Aliás, uma das cidades-projetos de Ponte, Dallas, passou anos tentando reverter o planejamento urbano que implementou 45 anos atrás. Ao conversar com o New York Times , em uma entrevista de 2005, Laura Miller, prefeita de Dallas na época, não poupou palavras.

"Se eu pudesse pegar uma betoneira e despejar cimento nos túneis até entupi-los, não pensaria duas vezes" Miller declarou ao Times, o mesmo jornal que comprou o argumento de Ponte a favor das cidades subterrâneas 38 anos antes. "Foi a pior decisão de planejamento urbano que Dallas já tomou. Acharam que a comunidade subterrânea seria legal e badalada, mas foi uma sentença de morte."

Publicidade

A cidade deixou de divulgar os túneis em suas campanhas de marketing e, em 2011, um relatório sobre o desenvolvimento futuro da cidade referiu-se à grande ideia de Ponte como "um ambiente estéril e monótono que suga a vida das ruas acima".

Azar de Dallas já que, para Montreal, a área urbana sob a superfície segue cheia de vida — virou destino turístico obrigatório com quatro estrelas no TripAdvisor. Assim como as demais cidades grandes do Canadá, Toronto também tem rede de túneis, construída na mesma época que a de Montreal, mas atrai apenas um terço de pessoas que a mais badalada.

Fora de Montreal, a renovação urbana não se trata mais de uma rede massiva de túneis, mas, sim, de uma mudança massiva de percepção. Agora, gostamos dos centros.
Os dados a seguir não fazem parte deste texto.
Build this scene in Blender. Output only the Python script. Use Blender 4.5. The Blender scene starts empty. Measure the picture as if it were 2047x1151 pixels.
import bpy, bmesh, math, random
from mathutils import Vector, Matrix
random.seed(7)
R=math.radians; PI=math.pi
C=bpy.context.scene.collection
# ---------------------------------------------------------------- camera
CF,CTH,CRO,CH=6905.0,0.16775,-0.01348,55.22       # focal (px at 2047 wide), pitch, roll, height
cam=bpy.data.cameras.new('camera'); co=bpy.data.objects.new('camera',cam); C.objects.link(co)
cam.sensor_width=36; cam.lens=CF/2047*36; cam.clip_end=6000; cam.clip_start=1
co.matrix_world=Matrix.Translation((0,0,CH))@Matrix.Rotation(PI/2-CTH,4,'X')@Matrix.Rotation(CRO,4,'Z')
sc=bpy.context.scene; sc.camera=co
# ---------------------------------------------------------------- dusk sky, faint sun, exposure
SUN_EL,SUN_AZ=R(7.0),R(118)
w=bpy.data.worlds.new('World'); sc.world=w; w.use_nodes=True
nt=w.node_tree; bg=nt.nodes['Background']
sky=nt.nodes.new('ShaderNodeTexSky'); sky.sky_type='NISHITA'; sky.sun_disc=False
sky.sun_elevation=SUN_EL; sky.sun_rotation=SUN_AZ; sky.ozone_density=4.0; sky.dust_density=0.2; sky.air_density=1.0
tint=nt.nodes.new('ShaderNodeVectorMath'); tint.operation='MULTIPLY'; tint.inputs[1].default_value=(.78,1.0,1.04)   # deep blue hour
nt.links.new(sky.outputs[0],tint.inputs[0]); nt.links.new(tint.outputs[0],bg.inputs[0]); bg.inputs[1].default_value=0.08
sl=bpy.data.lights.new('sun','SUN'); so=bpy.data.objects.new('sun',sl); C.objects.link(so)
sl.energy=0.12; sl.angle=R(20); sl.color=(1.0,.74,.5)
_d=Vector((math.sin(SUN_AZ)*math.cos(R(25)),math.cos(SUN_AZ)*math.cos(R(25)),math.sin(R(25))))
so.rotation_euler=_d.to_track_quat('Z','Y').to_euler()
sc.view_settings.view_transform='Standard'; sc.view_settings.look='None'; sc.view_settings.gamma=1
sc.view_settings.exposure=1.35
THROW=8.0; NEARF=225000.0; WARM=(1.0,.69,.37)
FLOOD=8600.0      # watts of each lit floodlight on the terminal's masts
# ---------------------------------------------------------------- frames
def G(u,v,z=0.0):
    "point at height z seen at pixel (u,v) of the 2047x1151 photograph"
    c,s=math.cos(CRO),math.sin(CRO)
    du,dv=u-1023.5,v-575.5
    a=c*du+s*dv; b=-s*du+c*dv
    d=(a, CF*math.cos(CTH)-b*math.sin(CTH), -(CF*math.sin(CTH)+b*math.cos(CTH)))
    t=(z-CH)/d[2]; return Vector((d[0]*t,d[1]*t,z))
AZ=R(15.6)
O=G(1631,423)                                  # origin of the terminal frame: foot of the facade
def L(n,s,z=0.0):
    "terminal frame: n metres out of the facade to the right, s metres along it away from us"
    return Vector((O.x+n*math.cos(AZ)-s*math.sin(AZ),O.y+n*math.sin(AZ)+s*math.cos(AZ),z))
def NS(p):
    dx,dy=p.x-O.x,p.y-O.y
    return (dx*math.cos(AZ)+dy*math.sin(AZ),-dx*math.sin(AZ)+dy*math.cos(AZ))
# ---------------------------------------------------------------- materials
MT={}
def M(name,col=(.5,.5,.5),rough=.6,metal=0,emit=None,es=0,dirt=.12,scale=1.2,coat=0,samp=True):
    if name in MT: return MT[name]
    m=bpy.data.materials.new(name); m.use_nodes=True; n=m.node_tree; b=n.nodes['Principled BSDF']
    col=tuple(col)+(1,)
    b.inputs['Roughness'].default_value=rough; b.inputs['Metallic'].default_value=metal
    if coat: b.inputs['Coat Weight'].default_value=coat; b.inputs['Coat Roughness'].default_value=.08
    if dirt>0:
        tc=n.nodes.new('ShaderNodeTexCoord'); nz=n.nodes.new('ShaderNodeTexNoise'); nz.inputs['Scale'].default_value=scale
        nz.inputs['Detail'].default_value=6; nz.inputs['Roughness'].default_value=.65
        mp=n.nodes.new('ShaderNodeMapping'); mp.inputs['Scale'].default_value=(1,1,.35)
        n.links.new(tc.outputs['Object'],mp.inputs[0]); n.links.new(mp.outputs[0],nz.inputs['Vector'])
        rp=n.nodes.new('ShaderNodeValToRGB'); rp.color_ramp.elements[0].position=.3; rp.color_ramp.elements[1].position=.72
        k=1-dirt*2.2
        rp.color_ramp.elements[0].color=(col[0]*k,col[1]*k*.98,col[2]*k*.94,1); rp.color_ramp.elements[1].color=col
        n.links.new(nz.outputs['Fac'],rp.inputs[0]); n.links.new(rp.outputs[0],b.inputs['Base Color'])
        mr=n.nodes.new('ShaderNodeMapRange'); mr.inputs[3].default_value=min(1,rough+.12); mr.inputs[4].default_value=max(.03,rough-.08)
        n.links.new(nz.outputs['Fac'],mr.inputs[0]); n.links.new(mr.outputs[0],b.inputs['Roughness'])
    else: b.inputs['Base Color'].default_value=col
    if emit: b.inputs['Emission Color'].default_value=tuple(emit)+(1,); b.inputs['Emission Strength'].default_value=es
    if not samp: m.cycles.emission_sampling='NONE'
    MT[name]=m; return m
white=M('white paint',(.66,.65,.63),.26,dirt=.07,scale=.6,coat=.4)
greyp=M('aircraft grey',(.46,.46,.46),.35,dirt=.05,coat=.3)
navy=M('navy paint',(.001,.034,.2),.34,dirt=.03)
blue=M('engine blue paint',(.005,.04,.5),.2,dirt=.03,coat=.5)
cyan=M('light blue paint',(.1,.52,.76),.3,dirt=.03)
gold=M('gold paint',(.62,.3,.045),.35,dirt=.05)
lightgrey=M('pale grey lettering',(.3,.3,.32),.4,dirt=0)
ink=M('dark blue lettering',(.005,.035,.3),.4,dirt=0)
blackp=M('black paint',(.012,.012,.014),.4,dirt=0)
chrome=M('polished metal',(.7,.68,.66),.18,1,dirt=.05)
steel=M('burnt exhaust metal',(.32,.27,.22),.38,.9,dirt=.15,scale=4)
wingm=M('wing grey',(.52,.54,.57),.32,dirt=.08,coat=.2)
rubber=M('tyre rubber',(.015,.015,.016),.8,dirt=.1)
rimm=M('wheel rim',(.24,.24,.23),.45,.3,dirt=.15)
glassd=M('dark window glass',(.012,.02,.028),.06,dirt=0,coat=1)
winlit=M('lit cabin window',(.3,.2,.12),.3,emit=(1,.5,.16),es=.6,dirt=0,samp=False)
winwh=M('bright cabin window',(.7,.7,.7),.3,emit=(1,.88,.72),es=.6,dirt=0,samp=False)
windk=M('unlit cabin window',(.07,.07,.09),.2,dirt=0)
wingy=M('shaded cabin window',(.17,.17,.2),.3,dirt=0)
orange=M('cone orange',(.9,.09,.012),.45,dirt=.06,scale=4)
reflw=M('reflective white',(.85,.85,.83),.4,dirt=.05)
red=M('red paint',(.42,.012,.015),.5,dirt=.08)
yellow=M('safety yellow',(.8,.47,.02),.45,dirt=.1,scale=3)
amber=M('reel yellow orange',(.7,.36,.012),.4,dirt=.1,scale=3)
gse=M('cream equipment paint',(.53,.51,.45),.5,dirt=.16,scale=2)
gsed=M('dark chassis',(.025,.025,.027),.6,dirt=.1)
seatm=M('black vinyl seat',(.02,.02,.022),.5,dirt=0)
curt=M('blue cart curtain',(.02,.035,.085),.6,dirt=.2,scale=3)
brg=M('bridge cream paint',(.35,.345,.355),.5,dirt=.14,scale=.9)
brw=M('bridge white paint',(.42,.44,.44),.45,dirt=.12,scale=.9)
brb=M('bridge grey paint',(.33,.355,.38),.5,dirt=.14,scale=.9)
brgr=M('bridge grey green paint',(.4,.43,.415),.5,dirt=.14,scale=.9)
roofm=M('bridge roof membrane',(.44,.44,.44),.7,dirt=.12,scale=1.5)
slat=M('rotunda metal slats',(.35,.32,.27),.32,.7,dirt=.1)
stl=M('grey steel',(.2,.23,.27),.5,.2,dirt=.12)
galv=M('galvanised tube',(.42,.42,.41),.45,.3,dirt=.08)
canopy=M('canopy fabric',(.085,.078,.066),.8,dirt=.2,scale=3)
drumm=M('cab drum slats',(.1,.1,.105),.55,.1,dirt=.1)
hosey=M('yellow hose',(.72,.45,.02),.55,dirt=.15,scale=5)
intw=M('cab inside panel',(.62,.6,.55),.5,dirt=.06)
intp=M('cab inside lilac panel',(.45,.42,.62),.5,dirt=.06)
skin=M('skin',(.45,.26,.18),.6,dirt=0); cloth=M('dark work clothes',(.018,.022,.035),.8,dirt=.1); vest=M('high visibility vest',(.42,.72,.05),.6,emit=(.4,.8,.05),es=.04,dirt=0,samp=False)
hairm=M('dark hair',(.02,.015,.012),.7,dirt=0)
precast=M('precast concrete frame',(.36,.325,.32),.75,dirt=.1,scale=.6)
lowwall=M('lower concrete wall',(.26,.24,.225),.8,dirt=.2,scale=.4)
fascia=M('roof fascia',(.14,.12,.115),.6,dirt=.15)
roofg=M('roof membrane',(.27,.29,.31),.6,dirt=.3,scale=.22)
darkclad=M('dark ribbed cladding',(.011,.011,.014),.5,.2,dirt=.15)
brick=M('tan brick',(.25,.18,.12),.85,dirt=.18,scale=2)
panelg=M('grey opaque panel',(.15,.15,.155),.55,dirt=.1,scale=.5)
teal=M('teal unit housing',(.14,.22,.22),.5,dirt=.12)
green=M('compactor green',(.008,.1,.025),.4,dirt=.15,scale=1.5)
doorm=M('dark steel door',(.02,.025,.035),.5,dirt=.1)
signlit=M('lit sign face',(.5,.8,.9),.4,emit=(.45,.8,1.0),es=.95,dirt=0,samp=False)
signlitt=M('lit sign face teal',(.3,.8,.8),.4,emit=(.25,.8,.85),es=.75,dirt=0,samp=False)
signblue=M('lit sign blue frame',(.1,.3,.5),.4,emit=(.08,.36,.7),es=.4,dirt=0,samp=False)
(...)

O prefeito da cidade de Neveshir, na Turquia, disse, há poucas semanas, que pretende aproveitar o achado extraordinário e transformá-lo em algo mais parecido com Montreal do que com um artefato.

"Dizem que existiam apenas armazéns lá embaixo", falou o prefeito Hasan Ünver à agência turca de notícias Doğan. "Queremos transformar essa cidade subterrânea — a maior do mundo, abrangendo 11 bairros — em um lugar habitável no centro da cidade. Pretendemos transformá-la em centro social, com um auditório e um museu."

Evidentemente, esse tipo de conversa nos deixa divididos entre preservação e modernização. Se tudo der certo, a cidade subterrânea pode servir de fonte de renda para todo o sistema do metrô, agregando valor não só como atração turística, mas também como tópico de discussão. Mas também pode danificar a história dos interiores da gruta em prol de interesses modernos.

Se você fosse o prefeito da cidade turca, o que faria?